Listeners who were looking forward to an interesting hour of talk radio last Thursday when rookie Tennessean editor E. J. Mitchell came by Teddy Bart's Round Table for a chat were rewarded with a memorable broadcast. By the time the editor's scatological performance was over, the local political talk show institution was facing calls from angry listeners and an obscenity investigation from the Federal Communications Commission.
According to FCC obscenity recognition software (manufactured by the Winston-Smith company of Chestnut Tree, Texas, the same company that is providing Metro Government with its new public surveillance cameras), Mitchell said "shit" 17 times during his one-hour guest slot. For good measure, he also chose to defend his paper's coverage of Sen. Bill Frist by bizarrely asserting that "If Frist so much as farts, we're there to cover it."
The Round Table, which is broadcast live on WAMB-AM and is videotaped and distributed statewide to public access television stations, is typically a reasonably respectful discussion of issues. It attracts a loyal audience of ear-to-the-ground types who follow local and state politics. Repeated examples of crude language from a community leader is a new experience for the show.
An FCC official said the context and nature of the program was not a mitigating factor in its investigation. "We don't let Howard Stern get away with this, and we're not going to let Teddy Bart get away with it."

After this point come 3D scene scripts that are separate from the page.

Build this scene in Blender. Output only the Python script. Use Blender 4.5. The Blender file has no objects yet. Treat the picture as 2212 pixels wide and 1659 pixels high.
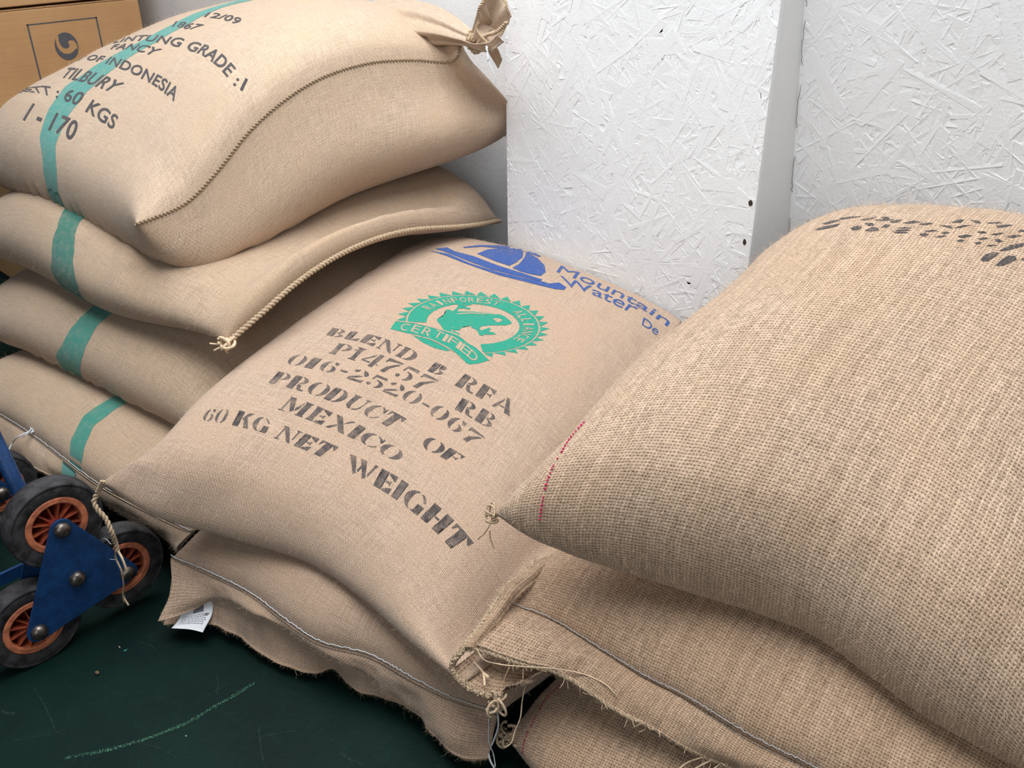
import bpy, bmesh, math, random
import numpy as np
from mathutils import Vector, Matrix
from mathutils.bvhtree import BVHTree

random.seed(7)
RNG = np.random.default_rng(7)
scene = bpy.context.scene
COL = scene.collection

# ------------------------------------------------------------------ camera
CAM_H, TILT, YAW, ROLL, FPX = 1.2, 29.0, 44.0, -0.6, 2000.0
cam_d = bpy.data.cameras.new('camera')
cam = bpy.data.objects.new('camera', cam_d)
COL.objects.link(cam)
cam_d.sensor_width = 36.0
cam_d.lens = 36.0 * FPX / 2212.0
cam_d.clip_start = 0.02
ROT = (Matrix.Rotation(math.radians(YAW), 3, 'Z') @ Matrix.Rotation(math.radians(90 - TILT), 3, 'X')
       @ Matrix.Rotation(math.radians(ROLL), 3, 'Z'))
cam.matrix_world = Matrix.Translation((0, 0, CAM_H)) @ ROT.to_4x4()
scene.camera = cam
EYE = np.array([0.0, 0.0, CAM_H])
RM = np.array(ROT)

def ray(px, py):
    return RM @ np.array([(px - 1106.0) / FPX, -(py - 829.5) / FPX, -1.0])

def at(px, py, x=None, y=None, z=None):
    """point of the place seen at a picture position, at a known height / wall distance"""
    d = ray(px, py)
    if x is not None: t = x / d[0]
    elif y is not None: t = y / d[1]
    else: t = (z - CAM_H) / d[2]
    return EYE + d * t

# ------------------------------------------------------------------ light
world = bpy.data.worlds.new('daylight')
scene.world = world
world.use_nodes = True
wb = world.node_tree.nodes['Background']
wb.inputs['Color'].default_value = (0.93, 0.97, 1.0, 1)
wb.inputs['Strength'].default_value = 0.08

def area(name, loc, target, sx, sy, power, col):
    l = bpy.data.lights.new(name, 'AREA')
    l.shape = 'RECTANGLE'; l.size = sx; l.size_y = sy; l.energy = power; l.color = col
    o = bpy.data.objects.new(name, l); COL.objects.link(o)
    o.location = loc
    o.rotation_euler = (Vector(target) - Vector(loc)).to_track_quat('-Z', 'Y').to_euler()
    return o
area('roof_light', (-1.2, 0.66, 2.6), (-1.15, 0.95, 0.3), 2.6, 1.3, 88, (0.96, 0.98, 1.0))
area('front_fill', (1.5, -2.4, 2.3), (-0.8, 1.2, 0.5), 2.2, 2.2, 42, (0.93, 0.97, 1.0))  # frontal fill added behind the camera to lift wall and batten; doorway unseen

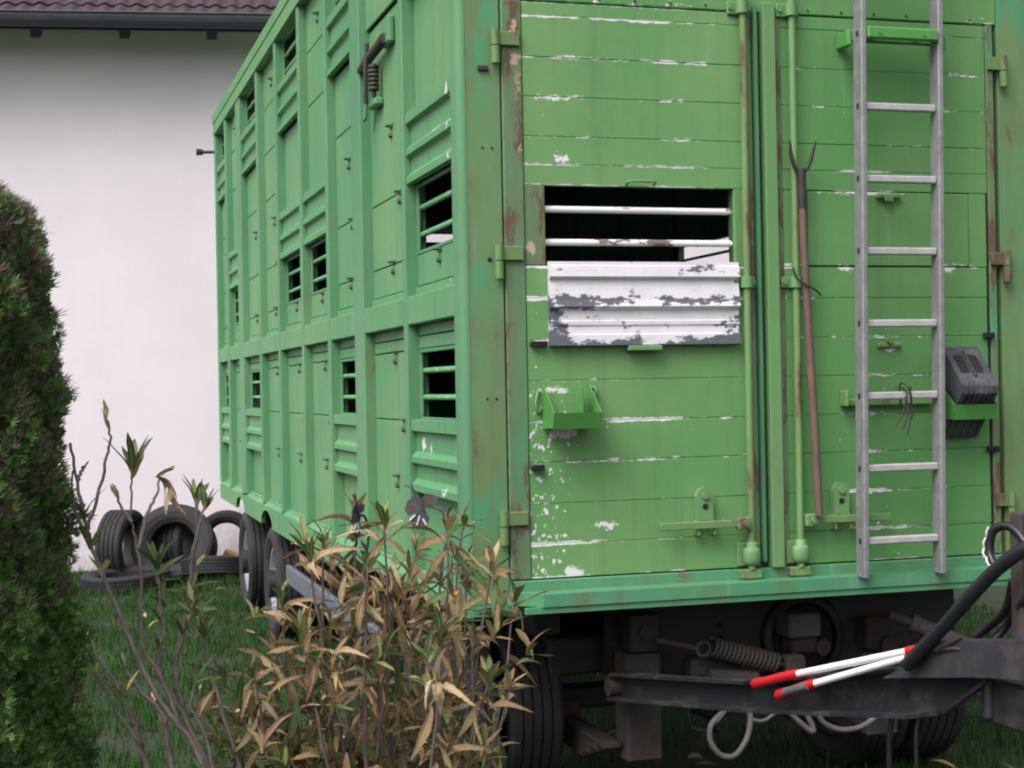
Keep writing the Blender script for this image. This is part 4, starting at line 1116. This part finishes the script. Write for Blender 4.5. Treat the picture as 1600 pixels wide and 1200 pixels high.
LEFT_STEMS= [[(-1.039, -1.812, 0.039), (-1.076, -1.803, 0.549), (-1.153, -1.781, 0.879), (-1.206, -1.765, 0.975), (-1.259, -1.75, 1.053), (-1.321, -1.732, 1.197), (-1.356, -1.722, 1.289), (-1.413, -1.705, 1.443), (-1.438, -1.698, 1.588), (-1.455, -1.694, 1.684)], [(-1.202, -1.714, 0.965), (-1.228, -1.694, 1.042), (-1.254, -1.673, 1.107), (-1.285, -1.651, 1.164), (-1.285, -1.638, 1.338), (-1.294, -1.623, 1.419), (-1.304, -1.607, 1.475), (-1.303, -1.595, 1.564), (-1.297, -1.584, 1.607)], [(-1.414, -1.757, 1.448), (-1.414, -1.778, 1.485), (-1.391, -1.806, 1.557), (-1.371, -1.833, 1.652), (-1.363, -1.856, 1.7), (-1.372, -1.875, 1.747)], [(-1.305, -1.633, 1.477), (-1.328, -1.6, 1.512), (-1.341, -1.57, 1.555)], [(-1.297, -1.739, 1.42), (-1.271, -1.713, 1.503), (-1.246, -1.685, 1.544), (-1.236, -1.654, 1.59)], [(-1.036, -1.656, 0.004), (-1.088, -1.63, 0.581), (-1.161, -1.596, 0.895), (-1.199, -1.572, 1.076), (-1.176, -1.566, 1.184), (-1.159, -1.558, 1.298), (-1.14, -1.551, 1.419), (-1.135, -1.54, 1.5), (-1.134, -1.527, 1.525)], [(-1.151, -1.574, 1.374), (-1.124, -1.556, 1.474), (-1.106, -1.535, 1.514)], [(-1.036, -1.917, 0.084), (-1.208, -1.903, 0.594), (-1.295, -1.913, 0.916), (-1.309, -1.943, 0.979), (-1.331, -1.972, 1.063), (-1.369, -1.995, 1.141), (-1.416, -2.017, 1.21)], [(-1.302, -1.893, 0.954), (-1.355, -1.913, 1.04), (-1.39, -1.937, 1.11), (-1.416, -1.964, 1.162)], [(-1.035, -1.709, -0.006), (-1.092, -1.683, 0.678), (-1.15, -1.656, 0.895), (-1.213, -1.628, 1.027), (-1.24, -1.609, 1.075), (-1.243, -1.598, 1.143)], [(-1.24, -1.599, 1.074), (-1.236, -1.566, 1.143), (-1.231, -1.533, 1.223), (-1.234, -1.497, 1.354)], [(-1.104, -1.795, 0.709), (-1.145, -1.783, 0.949), (-1.178, -1.774, 1.023), (-1.163, -1.778, 1.084)], [(-1.439, -1.75, 1.591), (-1.428, -1.753, 1.618), (-1.423, -1.755, 1.629)], [(-1.412, -1.653, 1.438), (-1.443, -1.644, 1.508), (-1.451, -1.642, 1.613)], [(-1.015, -1.61, -0.052), (-1.016, -1.586, 0.645), (-1.073, -1.544, 0.944), (-1.101, -1.51, 1.042), (-1.116, -1.48, 1.166)], [(-1.043, -1.915, 0.084), (-1.191, -1.894, 0.667), (-1.24, -1.901, 0.935), (-1.253, -1.918, 1.031), (-1.313, -1.922, 1.105), (-1.349, -1.932, 1.162)]]
BUSH_STEMS= [[(-0.691, -1.446, -0.117), (-0.755, -1.545, 0.599), (-0.811, -1.611, 1.058), (-0.816, -1.645, 1.424)], [(-0.63, -1.464, -0.118), (-0.729, -1.619, 0.605), (-0.823, -1.72, 1.058), (-0.88, -1.759, 1.412)], [(-0.667, -1.453, -0.117), (-0.659, -1.366, 0.57), (-0.671, -1.3, 1.044), (-0.659, -1.278, 1.451)], [(-0.69, -1.446, -0.117), (-0.698, -1.587, 0.62), (-0.659, -1.698, 1.087), (-0.672, -1.737, 1.459)], [(-0.547, -1.488, -0.12), (-0.5, -1.388, 0.528), (-0.51, -1.306, 0.979), (-0.483, -1.28, 1.369)], [(-0.584, -1.477, -0.119), (-0.529, -1.583, 0.614), (-0.492, -1.656, 1.088), (-0.487, -1.685, 1.472)], [(-0.694, -1.445, -0.117), (-0.53, -1.359, 0.556), (-0.401, -1.304, 1.027), (-0.337, -1.283, 1.438)], [(-0.676, -1.45, -0.117), (-0.623, -1.478, 0.524), (-0.6, -1.493, 0.95), (-0.555, -1.511, 1.304)], [(-0.535, -1.492, -0.12), (-0.467, -1.357, 0.483), (-0.43, -1.259, 0.909), (-0.393, -1.223, 1.284)], [(-0.595, -1.474, -0.119), (-0.395, -1.388, 0.447), (-0.255, -1.327, 0.845), (-0.191, -1.303, 1.197)], [(-0.627, -1.464, -0.118), (-0.49, -1.516, 0.529), (-0.397, -1.552, 0.959), (-0.334, -1.574, 1.317)], [(-0.65, -1.458, -0.118), (-0.767, -1.57, 0.537), (-0.902, -1.633, 0.955), (-0.932, -1.669, 1.282)], [(-0.584, -1.477, -0.119), (-0.745, -1.622, 0.504), (-0.842, -1.727, 0.894), (-0.899, -1.768, 1.194)], [(-0.642, -1.46, -0.118), (-0.643, -1.486, 0.441), (-0.704, -1.486, 0.812), (-0.699, -1.495, 1.116)], [(-0.67, -1.452, -0.117), (-0.65, -1.506, 0.487), (-0.658, -1.538, 0.884), (-0.639, -1.559, 1.209)], [(-0.559, -1.485, -0.12), (-0.74, -1.502, 0.401), (-0.858, -1.516, 0.74), (-0.932, -1.516, 1.014)], [(-0.691, -1.445, -0.117), (-0.72, -1.293, 0.351), (-0.72, -1.192, 0.679), (-0.712, -1.152, 0.972)], [(-0.586, -1.477, -0.119), (-0.631, -1.374, 0.325), (-0.653, -1.305, 0.63), (-0.661, -1.276, 0.896)], [(-0.618, -1.467, -0.118), (-0.746, -1.57, 0.361), (-0.792, -1.654, 0.666), (-0.841, -1.682, 0.903)], [(-0.517, -1.497, -0.12), (-0.488, -1.365, 0.355), (-0.468, -1.273, 0.69), (-0.487, -1.225, 0.987)], [(-0.653, -1.457, -0.118), (-0.589, -1.679, 0.504), (-0.57, -1.827, 0.893), (-0.561, -1.891, 1.19)], [(-0.519, -1.496, -0.12), (-0.463, -1.563, 0.452), (-0.417, -1.611, 0.828), (-0.407, -1.629, 1.135)], [(-0.673, -1.451, -0.117), (-0.548, -1.583, 0.413), (-0.465, -1.674, 0.755), (-0.391, -1.725, 1.029)], [(-0.515, -1.498, -0.12), (-0.434, -1.582, 0.4), (-0.38, -1.641, 0.74), (-0.316, -1.678, 1.015)], [(-0.677, -1.45, -0.117), (-0.826, -1.598, 0.463), (-0.963, -1.692, 0.829), (-1.017, -1.734, 1.107)], [(-0.692, -1.445, -0.117), (-0.806, -1.508, 0.363), (-0.937, -1.536, 0.675), (-0.989, -1.55, 0.922)], [(-0.7, -1.443, -0.117), (-0.825, -1.534, 0.343), (-0.894, -1.604, 0.637), (-0.918, -1.635, 0.866)], [(-0.681, -1.448, -0.117), (-0.662, -1.399, 0.304), (-0.607, -1.377, 0.59), (-0.587, -1.366, 0.835)], [(-0.508, -1.5, -0.121), (-0.528, -1.606, 0.363), (-0.509, -1.69, 0.674), (-0.507, -1.725, 0.919)], [(-0.628, -1.464, -0.118), (-0.471, -1.418, 0.28), (-0.394, -1.375, 0.555), (-0.333, -1.366, 0.796)], [(-0.628, -1.464, -0.118), (-0.721, -1.552, 0.547), (-0.755, -1.623, 0.973), (-0.777, -1.652, 1.313)], [(-0.53, -1.493, -0.12), (-0.569, -1.595, 0.543), (-0.627, -1.657, 0.97), (-0.646, -1.685, 1.31)], [(-0.66, -1.455, -0.118), (-0.709, -1.638, 0.593), (-0.737, -1.769, 1.036), (-0.734, -1.829, 1.379)], [(-0.534, -1.492, -0.12), (-0.707, -1.56, 0.4), (-0.824, -1.609, 0.734), (-0.865, -1.633, 0.996)], [(-0.596, -1.474, -0.119), (-0.523, -1.342, 0.237), (-0.519, -1.236, 0.488), (-0.496, -1.197, 0.717)], [(-0.578, -1.479, -0.119), (-0.729, -1.291, 0.31), (-0.873, -1.149, 0.613), (-0.968, -1.079, 0.883)], [(-0.693, -1.445, -0.117), (-0.719, -1.453, 0.296), (-0.697, -1.472, 0.57), (-0.718, -1.47, 0.796)], [(-0.523, -1.495, -0.12), (-0.442, -1.378, 0.494), (-0.357, -1.303, 0.926), (-0.327, -1.27, 1.304)], [(-0.581, -1.478, -0.119), (-0.508, -1.397, 0.441), (-0.481, -1.333, 0.829), (-0.459, -1.309, 1.166)], [(-0.572, -1.481, -0.119), (-0.606, -1.425, 0.37), (-0.592, -1.396, 0.702), (-0.623, -1.374, 0.984)], [(-0.697, -1.444, -0.117), (-0.812, -1.245, 0.288), (-0.933, -1.094, 0.577), (-1.028, -1.017, 0.838)], [(-0.703, -1.442, -0.117), (-0.768, -1.371, 0.412), (-0.877, -1.303, 0.773), (-0.898, -1.282, 1.079)]]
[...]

Bart, who has hosted the show for 20 years and who was obviously growing agitated with Mitchell's language during the broadcast, said this was the first time he had ever been the target of the FCC.
"I'm shaken, but not stirred," he says of the possible $10,000 fine. "We added bleeps to the TV rebroadcast, but If we have to start using a seven-second delay on the radio when we have journalists on the program, then we will."
For his part, Mitchell was apologetic about the problems his barnyard language brought. "Well, shit," he says. "I didn't mean a damn thing by it. This shitstorm is just a bunch of bullshit."
(The Fabricator is satire. Don't believe everything you read.)